— START OF DATA EXCERPTS —

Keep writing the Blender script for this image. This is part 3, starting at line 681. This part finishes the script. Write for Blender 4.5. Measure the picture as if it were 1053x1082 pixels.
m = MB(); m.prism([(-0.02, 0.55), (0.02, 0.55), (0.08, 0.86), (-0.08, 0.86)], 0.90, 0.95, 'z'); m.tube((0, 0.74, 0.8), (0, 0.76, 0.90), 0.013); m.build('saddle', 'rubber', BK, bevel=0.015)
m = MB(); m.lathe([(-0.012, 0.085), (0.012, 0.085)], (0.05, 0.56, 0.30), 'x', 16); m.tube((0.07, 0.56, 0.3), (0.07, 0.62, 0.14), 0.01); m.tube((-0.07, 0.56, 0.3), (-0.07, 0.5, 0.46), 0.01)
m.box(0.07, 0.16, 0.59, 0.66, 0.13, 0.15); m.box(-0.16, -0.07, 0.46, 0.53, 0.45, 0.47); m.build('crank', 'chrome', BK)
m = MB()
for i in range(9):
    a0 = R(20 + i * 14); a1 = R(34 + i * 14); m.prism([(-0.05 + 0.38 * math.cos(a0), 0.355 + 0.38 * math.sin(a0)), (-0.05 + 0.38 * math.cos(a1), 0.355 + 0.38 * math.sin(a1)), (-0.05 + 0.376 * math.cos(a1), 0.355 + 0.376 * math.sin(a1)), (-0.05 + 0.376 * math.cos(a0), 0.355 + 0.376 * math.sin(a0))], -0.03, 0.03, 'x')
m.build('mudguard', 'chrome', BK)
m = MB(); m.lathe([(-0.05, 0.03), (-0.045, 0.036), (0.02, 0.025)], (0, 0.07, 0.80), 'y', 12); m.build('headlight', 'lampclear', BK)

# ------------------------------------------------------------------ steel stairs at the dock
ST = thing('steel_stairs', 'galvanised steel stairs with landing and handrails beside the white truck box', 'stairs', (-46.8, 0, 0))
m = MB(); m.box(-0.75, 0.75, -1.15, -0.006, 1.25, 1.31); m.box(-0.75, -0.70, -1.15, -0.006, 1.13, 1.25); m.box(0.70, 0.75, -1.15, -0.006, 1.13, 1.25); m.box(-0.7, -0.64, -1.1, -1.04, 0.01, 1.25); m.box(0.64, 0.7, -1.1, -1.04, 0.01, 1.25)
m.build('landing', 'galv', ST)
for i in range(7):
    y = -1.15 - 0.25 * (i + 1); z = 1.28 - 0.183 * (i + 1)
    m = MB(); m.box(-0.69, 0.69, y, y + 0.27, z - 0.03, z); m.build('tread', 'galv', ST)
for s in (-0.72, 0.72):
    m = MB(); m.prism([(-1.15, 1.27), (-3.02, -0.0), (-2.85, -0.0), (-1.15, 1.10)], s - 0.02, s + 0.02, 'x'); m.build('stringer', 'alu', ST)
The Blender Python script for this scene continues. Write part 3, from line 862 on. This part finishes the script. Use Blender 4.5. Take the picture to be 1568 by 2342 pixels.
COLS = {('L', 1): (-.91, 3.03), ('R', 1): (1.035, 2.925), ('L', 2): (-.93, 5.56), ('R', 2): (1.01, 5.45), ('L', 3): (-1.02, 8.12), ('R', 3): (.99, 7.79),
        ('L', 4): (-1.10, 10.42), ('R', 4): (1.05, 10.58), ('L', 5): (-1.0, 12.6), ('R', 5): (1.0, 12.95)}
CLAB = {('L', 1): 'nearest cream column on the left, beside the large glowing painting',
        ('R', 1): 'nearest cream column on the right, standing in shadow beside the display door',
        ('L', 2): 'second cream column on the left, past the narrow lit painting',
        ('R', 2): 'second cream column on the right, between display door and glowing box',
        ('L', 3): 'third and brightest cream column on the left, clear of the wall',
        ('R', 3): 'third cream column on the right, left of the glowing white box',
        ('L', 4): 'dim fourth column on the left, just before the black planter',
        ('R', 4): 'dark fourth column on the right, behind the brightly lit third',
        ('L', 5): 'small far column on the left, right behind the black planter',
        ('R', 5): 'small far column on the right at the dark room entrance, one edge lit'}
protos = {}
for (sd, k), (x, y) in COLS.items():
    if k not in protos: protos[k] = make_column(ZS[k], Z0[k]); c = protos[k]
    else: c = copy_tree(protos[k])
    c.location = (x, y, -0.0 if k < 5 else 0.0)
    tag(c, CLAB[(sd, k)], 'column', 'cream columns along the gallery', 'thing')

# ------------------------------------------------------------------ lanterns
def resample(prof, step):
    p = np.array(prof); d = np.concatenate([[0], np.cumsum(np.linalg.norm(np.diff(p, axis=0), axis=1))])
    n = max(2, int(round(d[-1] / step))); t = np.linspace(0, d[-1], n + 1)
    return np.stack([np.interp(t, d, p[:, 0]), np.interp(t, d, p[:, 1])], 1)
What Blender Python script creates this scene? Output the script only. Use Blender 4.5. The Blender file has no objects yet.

— END OF DATA EXCERPTS —

OBJECTIVE -> Write out all the entries exactly.

FINISHED ANSWER ->
Keep writing the Blender script for this image. This is part 3, starting at line 681. This part finishes the script. Write for Blender 4.5. Measure the picture as if it were 1053x1082 pixels.
m = MB(); m.prism([(-0.02, 0.55), (0.02, 0.55), (0.08, 0.86), (-0.08, 0.86)], 0.90, 0.95, 'z'); m.tube((0, 0.74, 0.8), (0, 0.76, 0.90), 0.013); m.build('saddle', 'rubber', BK, bevel=0.015)
m = MB(); m.lathe([(-0.012, 0.085), (0.012, 0.085)], (0.05, 0.56, 0.30), 'x', 16); m.tube((0.07, 0.56, 0.3), (0.07, 0.62, 0.14), 0.01); m.tube((-0.07, 0.56, 0.3), (-0.07, 0.5, 0.46), 0.01)
m.box(0.07, 0.16, 0.59, 0.66, 0.13, 0.15); m.box(-0.16, -0.07, 0.46, 0.53, 0.45, 0.47); m.build('crank', 'chrome', BK)
m = MB()
for i in range(9):
    a0 = R(20 + i * 14); a1 = R(34 + i * 14); m.prism([(-0.05 + 0.38 * math.cos(a0), 0.355 + 0.38 * math.sin(a0)), (-0.05 + 0.38 * math.cos(a1), 0.355 + 0.38 * math.sin(a1)), (-0.05 + 0.376 * math.cos(a1), 0.355 + 0.376 * math.sin(a1)), (-0.05 + 0.376 * math.cos(a0), 0.355 + 0.376 * math.sin(a0))], -0.03, 0.03, 'x')
m.build('mudguard', 'chrome', BK)
m = MB(); m.lathe([(-0.05, 0.03), (-0.045, 0.036), (0.02, 0.025)], (0, 0.07, 0.80), 'y', 12); m.build('headlight', 'lampclear', BK)

# ------------------------------------------------------------------ steel stairs at the dock
ST = thing('steel_stairs', 'galvanised steel stairs with landing and handrails beside the white truck box', 'stairs', (-46.8, 0, 0))
m = MB(); m.box(-0.75, 0.75, -1.15, -0.006, 1.25, 1.31); m.box(-0.75, -0.70, -1.15, -0.006, 1.13, 1.25); m.box(0.70, 0.75, -1.15, -0.006, 1.13, 1.25); m.box(-0.7, -0.64, -1.1, -1.04, 0.01, 1.25); m.box(0.64, 0.7, -1.1, -1.04, 0.01, 1.25)
m.build('landing', 'galv', ST)
for i in range(7):
    y = -1.15 - 0.25 * (i + 1); z = 1.28 - 0.183 * (i + 1)
    m = MB(); m.box(-0.69, 0.69, y, y + 0.27, z - 0.03, z); m.build('tread', 'galv', ST)
for s in (-0.72, 0.72):
    m = MB(); m.prism([(-1.15, 1.27), (-3.02, -0.0), (-2.85, -0.0), (-1.15, 1.10)], s - 0.02, s + 0.02, 'x'); m.build('stringer', 'alu', ST)
The Blender Python script for this scene continues. Write part 3, from line 862 on. This part finishes the script. Use Blender 4.5. Take the picture to be 1568 by 2342 pixels.
COLS = {('L', 1): (-.91, 3.03), ('R', 1): (1.035, 2.925), ('L', 2): (-.93, 5.56), ('R', 2): (1.01, 5.45), ('L', 3): (-1.02, 8.12), ('R', 3): (.99, 7.79),
        ('L', 4): (-1.10, 10.42), ('R', 4): (1.05, 10.58), ('L', 5): (-1.0, 12.6), ('R', 5): (1.0, 12.95)}
CLAB = {('L', 1): 'nearest cream column on the left, beside the large glowing painting',
        ('R', 1): 'nearest cream column on the right, standing in shadow beside the display door',
        ('L', 2): 'second cream column on the left, past the narrow lit painting',
        ('R', 2): 'second cream column on the right, between display door and glowing box',
        ('L', 3): 'third and brightest cream column on the left, clear of the wall',
        ('R', 3): 'third cream column on the right, left of the glowing white box',
        ('L', 4): 'dim fourth column on the left, just before the black planter',
        ('R', 4): 'dark fourth column on the right, behind the brightly lit third',
        ('L', 5): 'small far column on the left, right behind the black planter',
        ('R', 5): 'small far column on the right at the dark room entrance, one edge lit'}
protos = {}
for (sd, k), (x, y) in COLS.items():
    if k not in protos: protos[k] = make_column(ZS[k], Z0[k]); c = protos[k]
    else: c = copy_tree(protos[k])
    c.location = (x, y, -0.0 if k < 5 else 0.0)
    tag(c, CLAB[(sd, k)], 'column', 'cream columns along the gallery', 'thing')

# ------------------------------------------------------------------ lanterns
def resample(prof, step):
    p = np.array(prof); d = np.concatenate([[0], np.cumsum(np.linalg.norm(np.diff(p, axis=0), axis=1))])
    n = max(2, int(round(d[-1] / step))); t = np.linspace(0, d[-1], n + 1)
    return np.stack([np.interp(t, d, p[:, 0]), np.interp(t, d, p[:, 1])], 1)
What Blender Python script creates this scene? Output the script only. Use Blender 4.5. The Blender file has no objects yet.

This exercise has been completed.